Print again only this span: the line with "What Blender Python", the line with "from mathutils import", and all lines between them, exactly as given.

> EXTRACTED RECORDS:
——

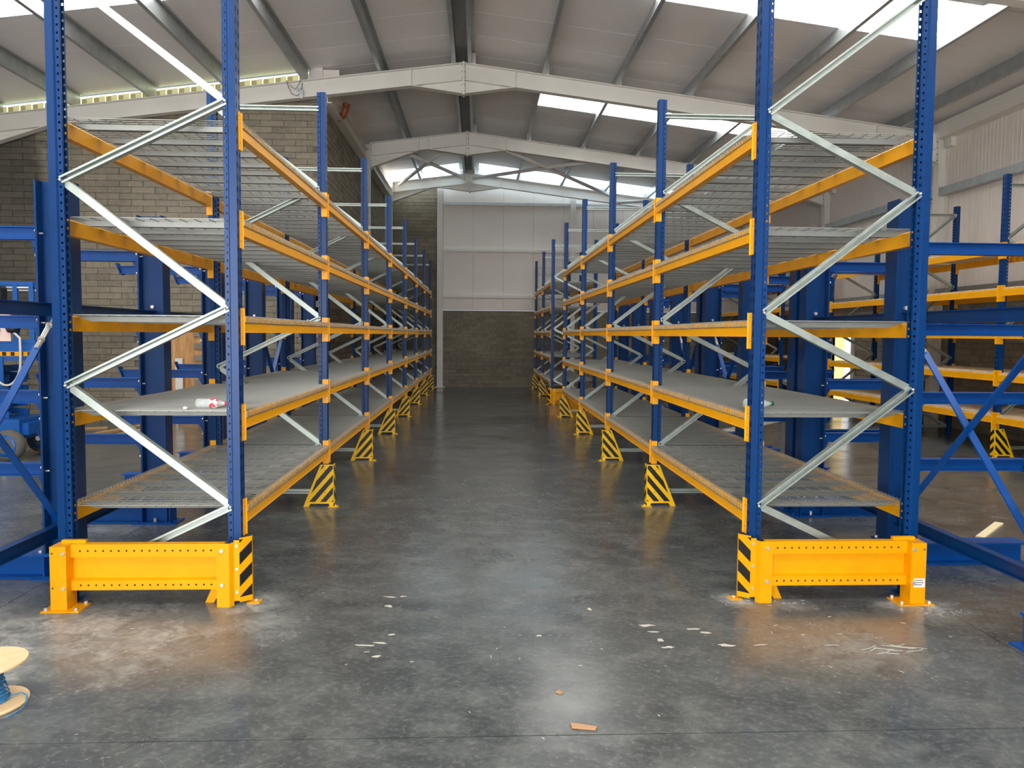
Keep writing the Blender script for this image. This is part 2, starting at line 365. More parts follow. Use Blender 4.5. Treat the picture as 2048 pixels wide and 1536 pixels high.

——

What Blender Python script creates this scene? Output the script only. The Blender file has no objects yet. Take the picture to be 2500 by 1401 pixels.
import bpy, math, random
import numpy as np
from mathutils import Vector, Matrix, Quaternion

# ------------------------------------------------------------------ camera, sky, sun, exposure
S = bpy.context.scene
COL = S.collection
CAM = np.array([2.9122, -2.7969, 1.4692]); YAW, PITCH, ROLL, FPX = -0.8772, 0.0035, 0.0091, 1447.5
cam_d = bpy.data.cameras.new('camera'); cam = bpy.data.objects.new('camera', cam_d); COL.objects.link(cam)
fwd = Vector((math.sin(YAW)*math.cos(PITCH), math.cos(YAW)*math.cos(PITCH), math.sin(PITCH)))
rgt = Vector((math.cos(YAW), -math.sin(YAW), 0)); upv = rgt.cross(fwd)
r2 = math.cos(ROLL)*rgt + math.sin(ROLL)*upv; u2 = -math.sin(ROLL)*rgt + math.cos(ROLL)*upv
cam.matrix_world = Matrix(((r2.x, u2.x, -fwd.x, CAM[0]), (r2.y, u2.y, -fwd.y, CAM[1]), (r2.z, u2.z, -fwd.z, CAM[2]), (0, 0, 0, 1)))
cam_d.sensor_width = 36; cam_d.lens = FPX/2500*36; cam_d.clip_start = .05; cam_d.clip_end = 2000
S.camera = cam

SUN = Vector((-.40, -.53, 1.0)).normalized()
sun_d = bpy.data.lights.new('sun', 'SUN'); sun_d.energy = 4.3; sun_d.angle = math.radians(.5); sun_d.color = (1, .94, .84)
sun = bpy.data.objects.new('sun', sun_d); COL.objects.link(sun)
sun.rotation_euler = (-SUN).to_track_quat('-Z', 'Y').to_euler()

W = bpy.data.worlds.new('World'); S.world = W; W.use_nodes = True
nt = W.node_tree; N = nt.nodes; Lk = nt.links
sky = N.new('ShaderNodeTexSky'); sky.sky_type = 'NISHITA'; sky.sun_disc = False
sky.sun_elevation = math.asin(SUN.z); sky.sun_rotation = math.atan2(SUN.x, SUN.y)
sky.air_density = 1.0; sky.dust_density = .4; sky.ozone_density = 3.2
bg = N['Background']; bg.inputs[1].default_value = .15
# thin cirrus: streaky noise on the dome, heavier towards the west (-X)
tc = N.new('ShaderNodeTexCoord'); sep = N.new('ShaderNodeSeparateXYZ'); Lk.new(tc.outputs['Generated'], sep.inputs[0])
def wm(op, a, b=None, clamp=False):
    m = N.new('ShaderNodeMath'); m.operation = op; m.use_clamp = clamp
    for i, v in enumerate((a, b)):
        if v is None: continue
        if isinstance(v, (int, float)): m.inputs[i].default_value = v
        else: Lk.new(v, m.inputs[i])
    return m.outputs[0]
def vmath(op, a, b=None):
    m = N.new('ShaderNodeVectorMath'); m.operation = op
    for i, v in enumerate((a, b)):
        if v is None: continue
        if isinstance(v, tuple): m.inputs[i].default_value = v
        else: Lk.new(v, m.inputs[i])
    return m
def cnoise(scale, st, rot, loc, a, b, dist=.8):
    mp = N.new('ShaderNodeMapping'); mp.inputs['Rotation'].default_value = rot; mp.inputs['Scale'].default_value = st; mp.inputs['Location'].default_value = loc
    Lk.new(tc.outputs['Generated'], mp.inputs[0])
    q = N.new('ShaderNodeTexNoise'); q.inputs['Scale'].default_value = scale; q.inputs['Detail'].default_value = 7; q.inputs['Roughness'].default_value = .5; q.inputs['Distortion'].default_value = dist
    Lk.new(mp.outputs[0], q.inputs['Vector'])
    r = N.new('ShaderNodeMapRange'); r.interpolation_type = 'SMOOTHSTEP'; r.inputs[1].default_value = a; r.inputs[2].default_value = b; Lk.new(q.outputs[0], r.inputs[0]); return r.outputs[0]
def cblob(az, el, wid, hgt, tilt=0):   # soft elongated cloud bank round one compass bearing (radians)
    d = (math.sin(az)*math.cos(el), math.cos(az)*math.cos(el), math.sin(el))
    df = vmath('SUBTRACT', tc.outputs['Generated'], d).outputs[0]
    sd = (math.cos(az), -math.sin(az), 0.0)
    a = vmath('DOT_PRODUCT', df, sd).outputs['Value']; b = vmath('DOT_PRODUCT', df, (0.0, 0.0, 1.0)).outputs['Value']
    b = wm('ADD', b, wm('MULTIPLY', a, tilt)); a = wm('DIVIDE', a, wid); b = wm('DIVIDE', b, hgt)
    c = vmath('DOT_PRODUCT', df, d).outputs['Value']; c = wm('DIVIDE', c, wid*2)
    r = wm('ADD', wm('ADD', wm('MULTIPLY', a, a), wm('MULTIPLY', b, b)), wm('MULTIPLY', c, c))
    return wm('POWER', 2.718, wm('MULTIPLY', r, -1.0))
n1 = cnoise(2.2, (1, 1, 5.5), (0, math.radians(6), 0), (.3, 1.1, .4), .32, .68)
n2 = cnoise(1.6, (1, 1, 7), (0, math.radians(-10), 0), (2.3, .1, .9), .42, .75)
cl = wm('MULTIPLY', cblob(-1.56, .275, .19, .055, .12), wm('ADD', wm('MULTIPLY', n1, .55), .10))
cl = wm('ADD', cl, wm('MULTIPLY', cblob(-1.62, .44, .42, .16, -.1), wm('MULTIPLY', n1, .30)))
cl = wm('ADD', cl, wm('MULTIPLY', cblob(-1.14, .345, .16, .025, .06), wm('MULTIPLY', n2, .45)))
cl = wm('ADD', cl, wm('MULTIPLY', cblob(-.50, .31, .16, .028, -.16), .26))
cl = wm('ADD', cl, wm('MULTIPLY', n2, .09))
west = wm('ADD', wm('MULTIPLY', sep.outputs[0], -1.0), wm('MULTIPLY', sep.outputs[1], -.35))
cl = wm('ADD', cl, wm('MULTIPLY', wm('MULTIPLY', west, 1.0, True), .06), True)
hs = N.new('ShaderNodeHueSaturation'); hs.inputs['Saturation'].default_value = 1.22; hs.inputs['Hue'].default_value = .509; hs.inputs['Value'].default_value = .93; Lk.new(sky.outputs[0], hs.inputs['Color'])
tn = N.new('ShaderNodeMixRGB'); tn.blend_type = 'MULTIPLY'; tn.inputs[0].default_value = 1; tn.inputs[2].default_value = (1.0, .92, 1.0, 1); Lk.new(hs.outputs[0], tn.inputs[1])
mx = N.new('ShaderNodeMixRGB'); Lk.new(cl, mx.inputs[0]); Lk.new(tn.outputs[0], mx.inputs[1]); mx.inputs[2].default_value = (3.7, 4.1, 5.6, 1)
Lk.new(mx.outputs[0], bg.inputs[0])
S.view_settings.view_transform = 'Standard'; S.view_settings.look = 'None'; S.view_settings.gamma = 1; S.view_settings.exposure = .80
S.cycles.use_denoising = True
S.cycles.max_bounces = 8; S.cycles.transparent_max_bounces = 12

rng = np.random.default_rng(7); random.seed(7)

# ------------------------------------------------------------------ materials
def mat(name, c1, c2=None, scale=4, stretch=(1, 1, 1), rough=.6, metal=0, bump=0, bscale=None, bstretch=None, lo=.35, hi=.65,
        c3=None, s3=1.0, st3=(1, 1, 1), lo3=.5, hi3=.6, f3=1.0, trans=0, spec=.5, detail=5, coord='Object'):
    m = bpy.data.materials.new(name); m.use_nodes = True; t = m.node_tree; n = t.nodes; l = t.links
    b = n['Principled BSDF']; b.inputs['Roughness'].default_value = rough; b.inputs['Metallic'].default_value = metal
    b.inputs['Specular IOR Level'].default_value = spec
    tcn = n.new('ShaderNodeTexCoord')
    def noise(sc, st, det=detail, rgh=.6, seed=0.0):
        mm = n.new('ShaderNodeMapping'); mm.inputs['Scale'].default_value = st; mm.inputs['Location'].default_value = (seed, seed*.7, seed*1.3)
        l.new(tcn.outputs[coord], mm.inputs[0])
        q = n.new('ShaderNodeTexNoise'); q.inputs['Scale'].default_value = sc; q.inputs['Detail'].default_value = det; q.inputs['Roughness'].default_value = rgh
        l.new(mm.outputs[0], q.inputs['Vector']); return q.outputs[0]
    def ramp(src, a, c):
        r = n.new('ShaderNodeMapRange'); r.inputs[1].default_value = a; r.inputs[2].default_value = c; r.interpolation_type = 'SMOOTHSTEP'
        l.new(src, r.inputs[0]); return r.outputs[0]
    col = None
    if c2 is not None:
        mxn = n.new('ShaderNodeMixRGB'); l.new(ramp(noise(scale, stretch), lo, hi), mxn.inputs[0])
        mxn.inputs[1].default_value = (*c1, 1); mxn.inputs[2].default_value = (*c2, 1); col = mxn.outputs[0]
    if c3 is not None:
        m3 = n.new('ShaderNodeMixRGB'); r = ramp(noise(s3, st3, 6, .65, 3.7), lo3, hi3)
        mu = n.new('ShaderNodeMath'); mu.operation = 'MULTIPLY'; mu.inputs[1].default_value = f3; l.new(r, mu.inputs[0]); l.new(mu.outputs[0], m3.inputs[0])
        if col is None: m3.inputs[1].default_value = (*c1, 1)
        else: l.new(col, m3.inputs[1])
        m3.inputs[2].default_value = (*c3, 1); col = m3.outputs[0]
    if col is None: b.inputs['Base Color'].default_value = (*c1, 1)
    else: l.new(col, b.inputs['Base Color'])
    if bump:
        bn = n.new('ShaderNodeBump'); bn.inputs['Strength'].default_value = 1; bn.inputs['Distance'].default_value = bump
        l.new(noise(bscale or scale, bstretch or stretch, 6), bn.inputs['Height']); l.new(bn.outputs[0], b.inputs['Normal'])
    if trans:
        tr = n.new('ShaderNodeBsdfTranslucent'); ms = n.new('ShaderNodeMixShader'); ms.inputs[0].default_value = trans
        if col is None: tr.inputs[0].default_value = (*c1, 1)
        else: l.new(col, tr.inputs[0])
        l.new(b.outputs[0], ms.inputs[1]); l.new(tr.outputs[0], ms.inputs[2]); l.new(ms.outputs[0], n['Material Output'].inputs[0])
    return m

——

> RESPONSE BELOW:
What Blender Python script creates this scene? Output the script only. The Blender file has no objects yet. Take the picture to be 2500 by 1401 pixels.
import bpy, math, random
import numpy as np
from mathutils import Vector, Matrix, Quaternion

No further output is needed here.